═══ SOURCE DATA ═══

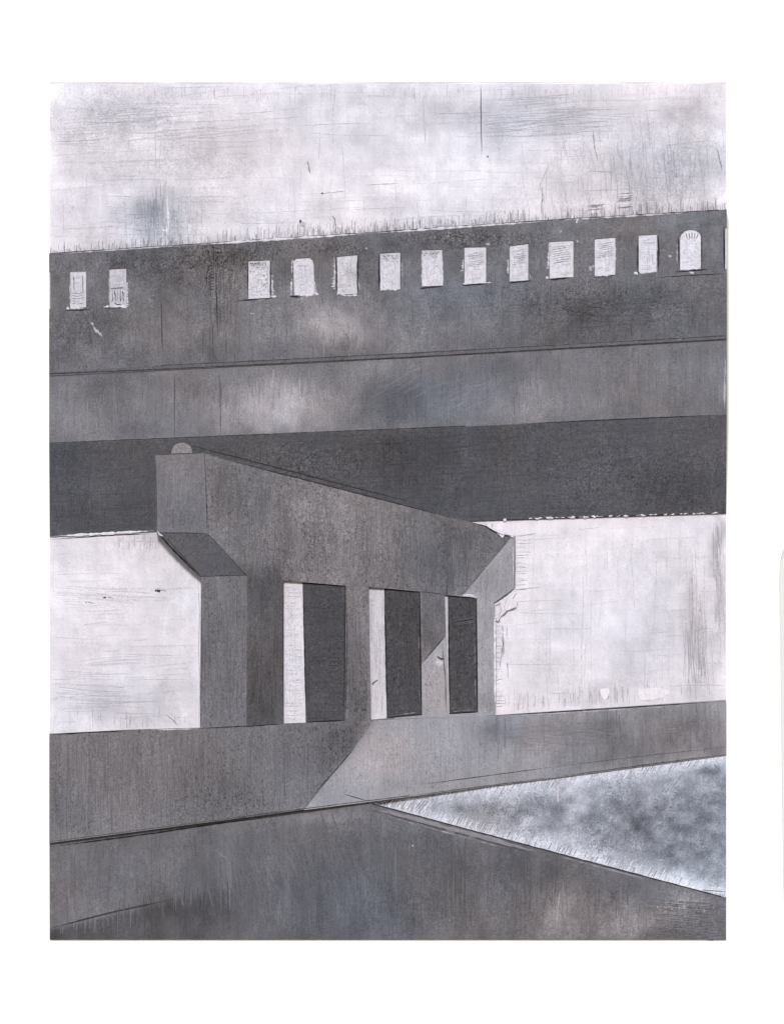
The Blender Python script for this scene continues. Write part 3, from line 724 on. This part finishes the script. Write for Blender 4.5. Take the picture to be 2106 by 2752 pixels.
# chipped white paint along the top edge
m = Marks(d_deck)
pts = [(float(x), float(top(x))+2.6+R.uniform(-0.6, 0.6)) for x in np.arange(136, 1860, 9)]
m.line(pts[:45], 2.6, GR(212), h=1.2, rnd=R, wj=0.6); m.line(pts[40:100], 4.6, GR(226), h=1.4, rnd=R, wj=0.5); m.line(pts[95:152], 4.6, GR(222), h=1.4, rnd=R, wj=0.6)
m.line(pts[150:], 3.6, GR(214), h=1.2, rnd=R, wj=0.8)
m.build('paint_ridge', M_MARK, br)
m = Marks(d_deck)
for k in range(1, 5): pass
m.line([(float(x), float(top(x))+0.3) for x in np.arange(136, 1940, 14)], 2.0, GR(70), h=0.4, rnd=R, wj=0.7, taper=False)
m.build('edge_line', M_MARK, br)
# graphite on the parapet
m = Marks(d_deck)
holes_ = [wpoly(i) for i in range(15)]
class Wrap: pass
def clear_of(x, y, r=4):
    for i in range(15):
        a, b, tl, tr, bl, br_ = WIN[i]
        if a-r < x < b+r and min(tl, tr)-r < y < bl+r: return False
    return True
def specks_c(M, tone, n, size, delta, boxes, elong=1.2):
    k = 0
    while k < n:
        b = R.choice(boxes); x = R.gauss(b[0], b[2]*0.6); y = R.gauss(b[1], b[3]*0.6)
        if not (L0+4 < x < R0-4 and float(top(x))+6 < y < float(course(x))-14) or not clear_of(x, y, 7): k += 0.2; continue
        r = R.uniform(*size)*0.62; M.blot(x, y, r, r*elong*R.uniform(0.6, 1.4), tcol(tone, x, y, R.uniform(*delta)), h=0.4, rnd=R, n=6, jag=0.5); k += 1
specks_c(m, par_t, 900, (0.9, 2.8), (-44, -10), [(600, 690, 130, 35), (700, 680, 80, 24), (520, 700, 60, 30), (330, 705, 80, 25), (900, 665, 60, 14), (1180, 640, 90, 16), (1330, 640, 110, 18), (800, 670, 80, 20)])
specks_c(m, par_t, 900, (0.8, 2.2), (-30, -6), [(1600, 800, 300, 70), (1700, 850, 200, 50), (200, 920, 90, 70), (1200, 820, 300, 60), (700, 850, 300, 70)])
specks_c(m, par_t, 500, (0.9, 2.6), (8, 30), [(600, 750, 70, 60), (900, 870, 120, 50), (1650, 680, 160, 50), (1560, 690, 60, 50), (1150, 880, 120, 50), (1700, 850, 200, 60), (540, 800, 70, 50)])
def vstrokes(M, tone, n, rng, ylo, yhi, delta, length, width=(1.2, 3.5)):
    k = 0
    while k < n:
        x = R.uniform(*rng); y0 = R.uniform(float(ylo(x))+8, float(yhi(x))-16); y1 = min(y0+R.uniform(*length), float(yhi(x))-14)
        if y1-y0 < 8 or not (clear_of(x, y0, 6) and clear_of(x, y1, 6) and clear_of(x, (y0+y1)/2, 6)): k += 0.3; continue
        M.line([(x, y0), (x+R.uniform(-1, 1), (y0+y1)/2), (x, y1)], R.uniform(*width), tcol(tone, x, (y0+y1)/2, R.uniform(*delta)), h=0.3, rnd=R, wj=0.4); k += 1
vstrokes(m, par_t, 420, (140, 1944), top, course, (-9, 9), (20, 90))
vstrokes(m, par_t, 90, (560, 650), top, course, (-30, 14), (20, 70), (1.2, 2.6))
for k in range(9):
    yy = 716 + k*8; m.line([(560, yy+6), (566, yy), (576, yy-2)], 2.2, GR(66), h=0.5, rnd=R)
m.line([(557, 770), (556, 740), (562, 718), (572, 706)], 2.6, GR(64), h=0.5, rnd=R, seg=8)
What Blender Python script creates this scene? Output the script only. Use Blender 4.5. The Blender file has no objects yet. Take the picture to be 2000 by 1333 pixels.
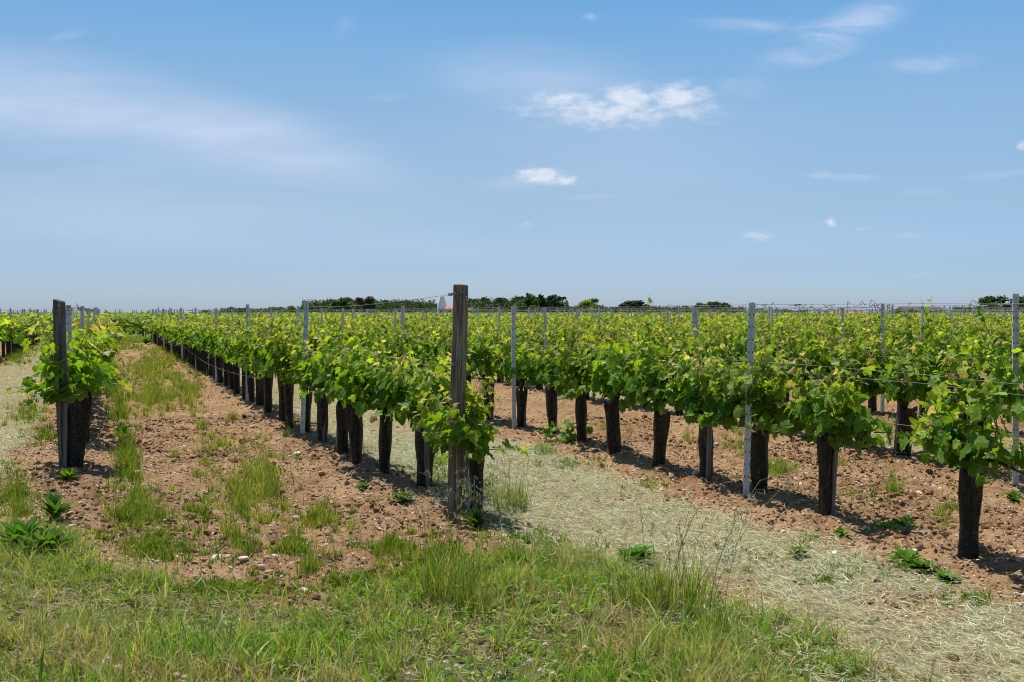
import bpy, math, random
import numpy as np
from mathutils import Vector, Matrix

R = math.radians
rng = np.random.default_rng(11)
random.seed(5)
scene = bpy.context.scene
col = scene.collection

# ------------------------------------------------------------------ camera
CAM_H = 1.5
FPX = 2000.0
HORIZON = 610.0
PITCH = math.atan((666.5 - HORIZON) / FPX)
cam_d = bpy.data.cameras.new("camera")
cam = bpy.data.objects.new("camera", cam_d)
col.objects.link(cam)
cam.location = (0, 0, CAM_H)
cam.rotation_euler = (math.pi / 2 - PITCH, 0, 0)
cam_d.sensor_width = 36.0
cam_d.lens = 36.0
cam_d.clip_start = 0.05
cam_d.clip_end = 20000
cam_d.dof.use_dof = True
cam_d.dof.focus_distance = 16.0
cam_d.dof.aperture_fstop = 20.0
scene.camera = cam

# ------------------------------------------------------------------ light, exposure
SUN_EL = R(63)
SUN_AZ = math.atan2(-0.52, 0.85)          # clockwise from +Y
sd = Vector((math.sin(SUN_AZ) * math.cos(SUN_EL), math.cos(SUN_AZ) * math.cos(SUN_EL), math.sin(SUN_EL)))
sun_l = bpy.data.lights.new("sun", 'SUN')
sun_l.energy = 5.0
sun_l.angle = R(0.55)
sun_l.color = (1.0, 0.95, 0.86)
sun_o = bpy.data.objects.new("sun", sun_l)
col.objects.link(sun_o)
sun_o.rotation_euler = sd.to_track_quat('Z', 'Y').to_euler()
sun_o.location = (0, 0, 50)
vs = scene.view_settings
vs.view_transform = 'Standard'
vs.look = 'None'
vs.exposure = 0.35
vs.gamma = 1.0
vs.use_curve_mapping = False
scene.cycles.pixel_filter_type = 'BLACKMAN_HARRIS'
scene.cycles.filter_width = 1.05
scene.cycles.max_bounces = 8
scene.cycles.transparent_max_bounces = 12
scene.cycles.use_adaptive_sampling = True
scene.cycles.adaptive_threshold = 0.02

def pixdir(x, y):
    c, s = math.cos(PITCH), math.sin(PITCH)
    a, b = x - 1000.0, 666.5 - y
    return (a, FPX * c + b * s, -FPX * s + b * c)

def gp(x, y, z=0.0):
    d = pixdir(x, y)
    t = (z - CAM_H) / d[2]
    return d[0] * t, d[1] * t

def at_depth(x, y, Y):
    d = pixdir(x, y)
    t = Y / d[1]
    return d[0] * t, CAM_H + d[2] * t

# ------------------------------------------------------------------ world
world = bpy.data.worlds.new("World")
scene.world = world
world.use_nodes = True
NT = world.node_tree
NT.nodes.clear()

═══

• [JOB]: Print every record above exactly as written, leaving out the pictures.

• [EXERCISE ANSWER]:
The Blender Python script for this scene continues. Write part 3, from line 724 on. This part finishes the script. Write for Blender 4.5. Take the picture to be 2106 by 2752 pixels.
# chipped white paint along the top edge
m = Marks(d_deck)
pts = [(float(x), float(top(x))+2.6+R.uniform(-0.6, 0.6)) for x in np.arange(136, 1860, 9)]
m.line(pts[:45], 2.6, GR(212), h=1.2, rnd=R, wj=0.6); m.line(pts[40:100], 4.6, GR(226), h=1.4, rnd=R, wj=0.5); m.line(pts[95:152], 4.6, GR(222), h=1.4, rnd=R, wj=0.6)
m.line(pts[150:], 3.6, GR(214), h=1.2, rnd=R, wj=0.8)
m.build('paint_ridge', M_MARK, br)
m = Marks(d_deck)
for k in range(1, 5): pass
m.line([(float(x), float(top(x))+0.3) for x in np.arange(136, 1940, 14)], 2.0, GR(70), h=0.4, rnd=R, wj=0.7, taper=False)
m.build('edge_line', M_MARK, br)
# graphite on the parapet
m = Marks(d_deck)
holes_ = [wpoly(i) for i in range(15)]
class Wrap: pass
def clear_of(x, y, r=4):
    for i in range(15):
        a, b, tl, tr, bl, br_ = WIN[i]
        if a-r < x < b+r and min(tl, tr)-r < y < bl+r: return False
    return True
def specks_c(M, tone, n, size, delta, boxes, elong=1.2):
    k = 0
    while k < n:
        b = R.choice(boxes); x = R.gauss(b[0], b[2]*0.6); y = R.gauss(b[1], b[3]*0.6)
        if not (L0+4 < x < R0-4 and float(top(x))+6 < y < float(course(x))-14) or not clear_of(x, y, 7): k += 0.2; continue
        r = R.uniform(*size)*0.62; M.blot(x, y, r, r*elong*R.uniform(0.6, 1.4), tcol(tone, x, y, R.uniform(*delta)), h=0.4, rnd=R, n=6, jag=0.5); k += 1
specks_c(m, par_t, 900, (0.9, 2.8), (-44, -10), [(600, 690, 130, 35), (700, 680, 80, 24), (520, 700, 60, 30), (330, 705, 80, 25), (900, 665, 60, 14), (1180, 640, 90, 16), (1330, 640, 110, 18), (800, 670, 80, 20)])
specks_c(m, par_t, 900, (0.8, 2.2), (-30, -6), [(1600, 800, 300, 70), (1700, 850, 200, 50), (200, 920, 90, 70), (1200, 820, 300, 60), (700, 850, 300, 70)])
specks_c(m, par_t, 500, (0.9, 2.6), (8, 30), [(600, 750, 70, 60), (900, 870, 120, 50), (1650, 680, 160, 50), (1560, 690, 60, 50), (1150, 880, 120, 50), (1700, 850, 200, 60), (540, 800, 70, 50)])
def vstrokes(M, tone, n, rng, ylo, yhi, delta, length, width=(1.2, 3.5)):
    k = 0
    while k < n:
        x = R.uniform(*rng); y0 = R.uniform(float(ylo(x))+8, float(yhi(x))-16); y1 = min(y0+R.uniform(*length), float(yhi(x))-14)
        if y1-y0 < 8 or not (clear_of(x, y0, 6) and clear_of(x, y1, 6) and clear_of(x, (y0+y1)/2, 6)): k += 0.3; continue
        M.line([(x, y0), (x+R.uniform(-1, 1), (y0+y1)/2), (x, y1)], R.uniform(*width), tcol(tone, x, (y0+y1)/2, R.uniform(*delta)), h=0.3, rnd=R, wj=0.4); k += 1
vstrokes(m, par_t, 420, (140, 1944), top, course, (-9, 9), (20, 90))
vstrokes(m, par_t, 90, (560, 650), top, course, (-30, 14), (20, 70), (1.2, 2.6))
for k in range(9):
    yy = 716 + k*8; m.line([(560, yy+6), (566, yy), (576, yy-2)], 2.2, GR(66), h=0.5, rnd=R)
m.line([(557, 770), (556, 740), (562, 718), (572, 706)], 2.6, GR(64), h=0.5, rnd=R, seg=8)
What Blender Python script creates this scene? Output the script only. Use Blender 4.5. The Blender file has no objects yet. Take the picture to be 2000 by 1333 pixels.
import bpy, math, random
import numpy as np
from mathutils import Vector, Matrix

R = math.radians
rng = np.random.default_rng(11)
random.seed(5)
scene = bpy.context.scene
col = scene.collection

# ------------------------------------------------------------------ camera
CAM_H = 1.5
FPX = 2000.0
HORIZON = 610.0
PITCH = math.atan((666.5 - HORIZON) / FPX)
cam_d = bpy.data.cameras.new("camera")
cam = bpy.data.objects.new("camera", cam_d)
col.objects.link(cam)
cam.location = (0, 0, CAM_H)
cam.rotation_euler = (math.pi / 2 - PITCH, 0, 0)
cam_d.sensor_width = 36.0
cam_d.lens = 36.0
cam_d.clip_start = 0.05
cam_d.clip_end = 20000
cam_d.dof.use_dof = True
cam_d.dof.focus_distance = 16.0
cam_d.dof.aperture_fstop = 20.0
scene.camera = cam

# ------------------------------------------------------------------ light, exposure
SUN_EL = R(63)
SUN_AZ = math.atan2(-0.52, 0.85)          # clockwise from +Y
sd = Vector((math.sin(SUN_AZ) * math.cos(SUN_EL), math.cos(SUN_AZ) * math.cos(SUN_EL), math.sin(SUN_EL)))
sun_l = bpy.data.lights.new("sun", 'SUN')
sun_l.energy = 5.0
sun_l.angle = R(0.55)
sun_l.color = (1.0, 0.95, 0.86)
sun_o = bpy.data.objects.new("sun", sun_l)
col.objects.link(sun_o)
sun_o.rotation_euler = sd.to_track_quat('Z', 'Y').to_euler()
sun_o.location = (0, 0, 50)
vs = scene.view_settings
vs.view_transform = 'Standard'
vs.look = 'None'
vs.exposure = 0.35
vs.gamma = 1.0
vs.use_curve_mapping = False
scene.cycles.pixel_filter_type = 'BLACKMAN_HARRIS'
scene.cycles.filter_width = 1.05
scene.cycles.max_bounces = 8
scene.cycles.transparent_max_bounces = 12
scene.cycles.use_adaptive_sampling = True
scene.cycles.adaptive_threshold = 0.02

def pixdir(x, y):
    c, s = math.cos(PITCH), math.sin(PITCH)
    a, b = x - 1000.0, 666.5 - y
    return (a, FPX * c + b * s, -FPX * s + b * c)

def gp(x, y, z=0.0):
    d = pixdir(x, y)
    t = (z - CAM_H) / d[2]
    return d[0] * t, d[1] * t

def at_depth(x, y, Y):
    d = pixdir(x, y)
    t = Y / d[1]
    return d[0] * t, CAM_H + d[2] * t

# ------------------------------------------------------------------ world
world = bpy.data.worlds.new("World")
scene.world = world
world.use_nodes = True
NT = world.node_tree
NT.nodes.clear()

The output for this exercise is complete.